▸ **Set exercise**:
Leave out all pictures. Return exactly the lines from the top of the material through the line containing "PLD, colm, 12)".
************
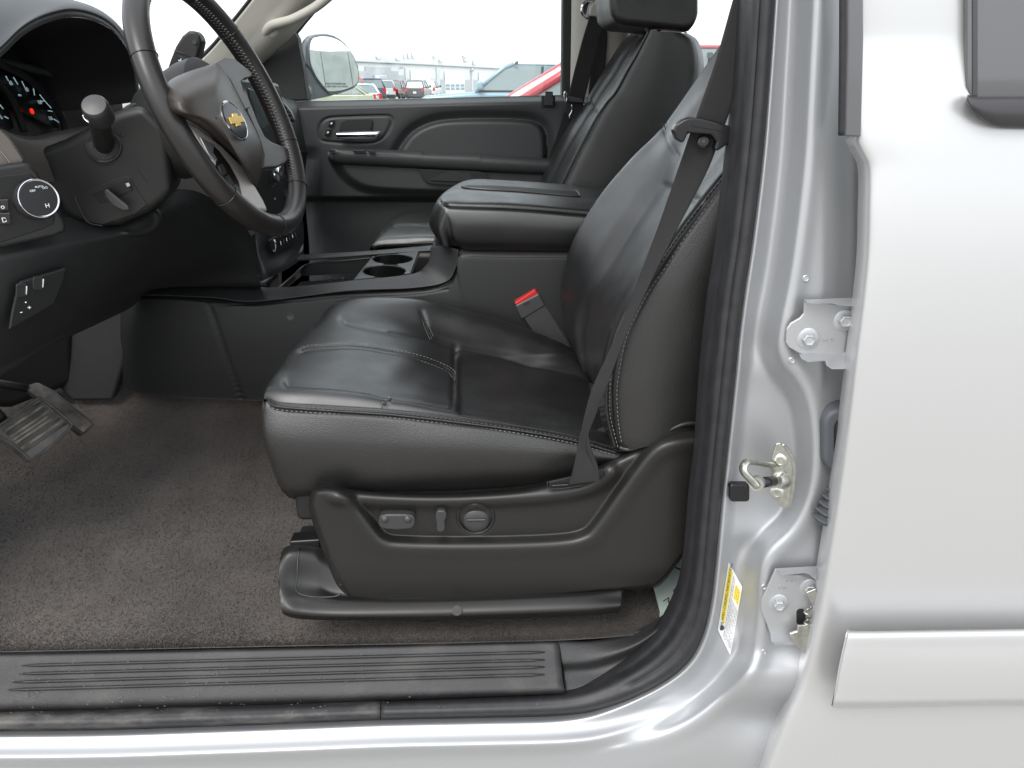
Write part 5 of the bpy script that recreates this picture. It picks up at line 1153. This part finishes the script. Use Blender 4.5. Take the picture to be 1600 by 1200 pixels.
# shift lever
shl = pslab('shift_lever', [(263, 122), (258, 116), (266, 92), (274, 72), (284, 56), (294, 48), (304, 48), (312, 56), (314, 66), (309, 88), (300, 106), (284, 124), (270, 132)], .60, .030, PLA, colm, .009, seg=5)
slp = pslab('gear_buttons', [(276, 92), (279, 86), (296, 94), (301, 100), (297, 108), (275, 98)], .598, .004, SMT, shl, .0015)
text('gear_mark', '+', W(282, 96, .5965), (1, 0, -.35), (0, 0, 1), .016, MARK, slp, .0002); text('gear_mark', '-', W(290, 101, .5965), (1, 0, -.35), (0, 0, 1), .016, MARK, slp, .0002)
lathe('lever_button', [(.004, 0), (.0035, .001), (.0004, .001)], W(304, 66, .5985), (0, -1, 0), GREY, shl, 16)
tube('lever_joint', wpath([(271, 79, .599), (288, 84, .598), (308, 92, .599)], 3, .001), .0007, GLS, shl, 6)
tube('lever_stem', [W(266, 124, .60), W(225, 180, .56)], .010, PLD, colm, 12)

# ================================================================ STEERING WHEEL
WC = np.array([-.385, .433, 1.312]); _a, _b = .381, -.118
Wn = np.array([math.cos(_a)*math.cos(_b), math.cos(_a)*math.sin(_b), math.sin(_a)])
Wr = -np.cross(Wn, [0, 0, 1.0]); Wr /= np.linalg.norm(Wr); Wu = np.cross(Wn, Wr)
if Wu[2] < 0: Wu = -Wu
wheel = empty('steering_wheel', WC, 'black leather steering wheel with silver spokes and a gold badge on its hub', 'steering wheel')
def wl(a, b, c): return WC+a*Wr+b*Wu+c*Wn
def wp(px, py, c):
    d = _F*FOC+_R*(px-800)+_U*(600-py); o = WC+c*Wn; t = ((o-CAM)@Wn)/(d@Wn); return CAM+d*t
RR = .187; tt = np.linspace(0, 2*math.pi, 220, endpoint=False)
V = []; F = []; SG = 20
for i, t in enumerate(tt):
    rad = math.cos(t)*Wr+math.sin(t)*Wu; c = WC+RR*rad
    for j in range(SG):
        q = 2*math.pi*j/SG; k = 1+.06*math.cos(2*q)
        V.append(c+.0158*k*math.cos(q)*rad+.0172*math.sin(q)*Wn)
for i in range(220):
    for j in range(SG): j2 = (j+1) % SG; i2 = (i+1) % 220; F.append((i*SG+j, i*SG+j2, i2*SG+j2, i2*SG+j))
rim = mesh('rim', V, F, WHL, wheel)
def rim_ring(t, m=GLS):
    rad = math.cos(t)*Wr+math.sin(t)*Wu; c = WC+RR*rad
    P = [c+.0168*math.cos(q)*rad+.0174*math.sin(q)*Wn for q in np.linspace(0, 2*math.pi, 32, endpoint=False)]
    tube('rim_seam', P, .0008, m, rim, 5, closed=True, up=tuple(np.cross(rad, Wn)))
for deg in (158, 40, -22, -50, -100, -140): rim_ring(math.radians(deg))
# baseball stitching on the inside of the rim
st_ = []
for (d0, d1) in ((-48, 72), (110, 150)):
    P = np.array([WC+(RR-.0158)*(math.cos(t)*Wr+math.sin(t)*Wu)+.0035*Wn for t in np.radians(np.arange(d0, d1, 1.0))])
    Q = P-.007*Wn
    VV = []; FF = []
    for i in range(0, len(P)-2, 2):
        for a_, b_ in ((P[i], Q[i+1]), (P[i+1]+.0002*Wn, P[i]*.5+P[i+1]*.5+.004*Wn)):
            v, f = tube_arr([a_, (a_+b_)/2-.0008*(a_-WC)/.17*0, b_], .0010, 5, up=(0, 1, 0)); o_ = len(VV); VV += v.tolist(); FF += [tuple(i_+o_ for i_ in g_) for g_ in f]
    s_ = mesh('stitching', VV, FF, STI, rim); s_['kind'] = 'stuff'
# airbag pad
HUB = mat('airbag_vinyl', (.030, .0225, .0175), .42, bump=.4, scale=900, kind='vor', bdist=.0004)
outl = [(258, 150), (263, 129), (290, 114), (319, 104.5), (340, 101), (357, 121), (385, 176), (404, 213), (410, 240), (408, 268), (399, 291), (378, 257), (345, 224), (310, 197), (284, 183), (266, 172)]
oc = crom(outl+outl[:1], 100); G = []
for k in list(np.linspace(0.02, .9, 22))+[.95, .98, 1.0, 1.01]:
    row = []
    for x, y in oc:
        c_ = .006+.036*(1-min(k, 1)**4)**.8 if k < 1.005 else -.02
        row.append(wp(338*(1-k)+x*k, 185*(1-k)+y*k, c_))
    G.append(row)
pad = grid_obj('airbag_cover', np.array(G), HUB, wheel)
# back of the hub and column collar
lathe('hub_back', [(.058, -.13), (.070, -.11), (.078, -.07), (.082, -.035), (.080, -.012), (.070, -.004)], WC, Wn, PLG, wheel, 48)
# spokes: far one, silver lower one, upper ones
def spoke(name, P, c, m, bev=.003, th=.014): return slab(name, [wp(x, y, c) for x, y in P], -Wn*th, m, wheel, bev, 4)
SPB = mat('spoke_plastic', (.045, .039, .036), .32, metal=.3)
spoke('upper_spoke', [(318, 104), (336, 98), (352, 90), (368, 92), (386, 106), (395, 114), (393, 120), (383, 123), (377, 128), (381, 142), (392, 168), (384, 172), (360, 125), (342, 103)], .006, SPB, .004)
spoke('far_spoke', [(378, 128), (384, 140), (394, 166), (407, 198), (414, 212), (424, 220), (446, 229), (452, 232), (452, 250), (446, 256), (434, 262), (410, 264), (412, 240), (404, 213), (386, 174)], .005, SPB, .004)
low = spoke('silver_spoke', [(285, 184), (308, 197), (346, 226), (379, 259), (400, 292), (412, 312), (420, 330), (403, 328), (388, 314), (362, 300), (346, 282), (335, 262), (330, 246), (319, 236), (306, 212)], .010, SIL, .005)
swc = slab('cruise_switches', [wp(x, y, .0125) for x, y in ((335, 228), (342, 234), (360, 258), (374, 284), (380, 309), (371, 304), (350, 286), (338, 264), (340, 250), (334, 240))], -Wn*.004, SMT, low, .002)
for P in (((341, 258), (348, 255), (356, 270), (348, 276)), ((350, 278), (358, 272), (366, 288), (358, 290)), ((361, 291), (368, 286), (375, 302), (369, 300))):
    slab('wheel_button', [wp(x, y, .0135) for x, y in P], -Wn*.003, GREY, swc, .0015)
slab('spoke_insert', [wp(x, y, .0112) for x, y in ((313, 214), (336, 226), (337, 238), (336, 252), (326, 240))], -Wn*.002, mat('bright_insert', (.55, .55, .57), .3, metal=.8), low, .001)
# badge
bc = wp(366, 189, .044)
bt_ = wp(366, 189, .040); Nn = Wn*.95-Wr*.06; Nn /= np.linalg.norm(Nn); Br = Wr-Nn*(Wr@Nn); Br /= np.linalg.norm(Br); Bu = np.cross(Nn, Br); Bu = Bu if Bu[2] > 0 else -Bu
em = lathe('badge', [(.0285, -.001), (.0282, .0012), (.0265, .0022), (.0258, .0014), (.0004, .0014)], bc, Nn, CHR, wheel, 48)
lathe('badge_field', [(.0252, .0019), (.0250, .0022), (.0004, .0024)], bc, Nn, mat('badge_black', (.012, .014, .018), .12), em, 48)
bow = [(-.021, -.0048), (-.0085, -.0048), (-.0100, -.0090), (.0050, -.0090), (.0065, -.0048), (.0190, -.0048), (.0215, .0048), (.0085, .0048), (.0100, .0090), (-.0050, .0090), (-.0065, .0048), (-.0190, .0048)]
slab('bowtie_emblem', [bc+a*Br+b*Bu+Nn*.0048 for a, b in bow], -Nn*.003, GLD, em, .0008)

# ================================================================ PEDALS
bpd = empty('brake_pedal', W(55, 672, .40), 'wide ribbed brake pedal with worn dusty rubber, in the driver footwell', 'pedal')
PED = mat('pedal_rubber', (.05, .048, .045), .6, bump=.5, scale=200, var=.5, vscale=40, bdist=.001)
patchy(PED, (.15, .135, .115), 30, .45, .7, .6)
DPD = mat('pedal_dust', (.17, .155, .135), .75, var=.6, vscale=50)
bpts = [(-8, 668), (7, 659), (57, 624), (61.5, 622), (68, 625), (108, 659), (112, 664), (111, 668), (90, 689), (53, 718), (46, 720), (37, 711), (19, 696), (0, 684), (-16, 676)]
def bw(x, y, o=0): 
    return W(x, y, .42+(680-y)*.0006+(x-50)*.0004)+np.array([o*.8, -o*.3, o*.5])
pdl = slab('pedal_pad', [bw(x, y) for x, y in bpts], (-.012, .006, -.008), PED, bpd, .004)
for k in range(9):
    u = (k+.6)/9.2; a = np.array((60, 627.))*(1-u)+np.array((106, 664.))*u; b = np.array((-2, 668.))*(1-u)+np.array((40, 708.))*u
    tube('pedal_rib', [bw(*a, .0015), bw(*(a*.7+b*.3), .0018), bw(*(a*.3+b*.7), .0018), bw(*b, .0012)], .0021, DPD if k in (1, 3, 4, 5, 7) else PED, bpd, 6)
tube('pedal_rim', [bw(x, y, .001) for x, y in crom([(-10, 677), (0, 683), (19, 695), (37, 710), (46, 718), (53, 717), (90, 688), (110, 667), (106, 657), (66, 624), (57, 624), (7, 659), (-8, 667)], 70)], .0022, PED, bpd, 8)
tube('pedal_arm', [bw(10, 650, -.02), W(-40, 610, .50), W(-60, 540, .55)], .012, PLD, bpd, 10)
apd = empty('accelerator_pedal', W(110, 640, .56), 'narrow ribbed accelerator pedal beside the brake pedal', 'pedal')
def aw(x, y, o=0): return W(x, y, .55+(660-y)*.0012)+np.array([o*.8, -o*.3, o*.5])
slab('pedal_pad', [aw(x, y) for x, y in ((36, 604), (60, 597), (84, 609), (115, 634), (144, 657), (148, 663), (146, 668), (134, 679), (127, 680), (100, 658))], (-.012, .008, -.006), PED, apd, .003)
for k in range(9):
    u = (k+.7)/9.4; a = np.array((56, 603.))*(1-u)+np.array((70, 640.))*u*1.0+0; a = np.array((62+16*0, 600.))*(1-u)+np.array((44, 610.))*u; b = np.array((144, 662.))*(1-u)+np.array((129, 676.))*u
    tube('pedal_rib', [aw(*a, .001), aw(*((a+b)/2), .001), aw(*b, .001)], .0011, DPD, apd, 5)
tube('pedal_arm', [W(-60, 585, .60), W(-10, 598, .60), aw(45, 606, -.004)], .008, PLD, apd, 10)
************
▸ **Task output**:
Write part 5 of the bpy script that recreates this picture. It picks up at line 1153. This part finishes the script. Use Blender 4.5. Take the picture to be 1600 by 1200 pixels.
# shift lever
shl = pslab('shift_lever', [(263, 122), (258, 116), (266, 92), (274, 72), (284, 56), (294, 48), (304, 48), (312, 56), (314, 66), (309, 88), (300, 106), (284, 124), (270, 132)], .60, .030, PLA, colm, .009, seg=5)
slp = pslab('gear_buttons', [(276, 92), (279, 86), (296, 94), (301, 100), (297, 108), (275, 98)], .598, .004, SMT, shl, .0015)
text('gear_mark', '+', W(282, 96, .5965), (1, 0, -.35), (0, 0, 1), .016, MARK, slp, .0002); text('gear_mark', '-', W(290, 101, .5965), (1, 0, -.35), (0, 0, 1), .016, MARK, slp, .0002)
lathe('lever_button', [(.004, 0), (.0035, .001), (.0004, .001)], W(304, 66, .5985), (0, -1, 0), GREY, shl, 16)
tube('lever_joint', wpath([(271, 79, .599), (288, 84, .598), (308, 92, .599)], 3, .001), .0007, GLS, shl, 6)
tube('lever_stem', [W(266, 124, .60), W(225, 180, .56)], .010, PLD, colm, 12)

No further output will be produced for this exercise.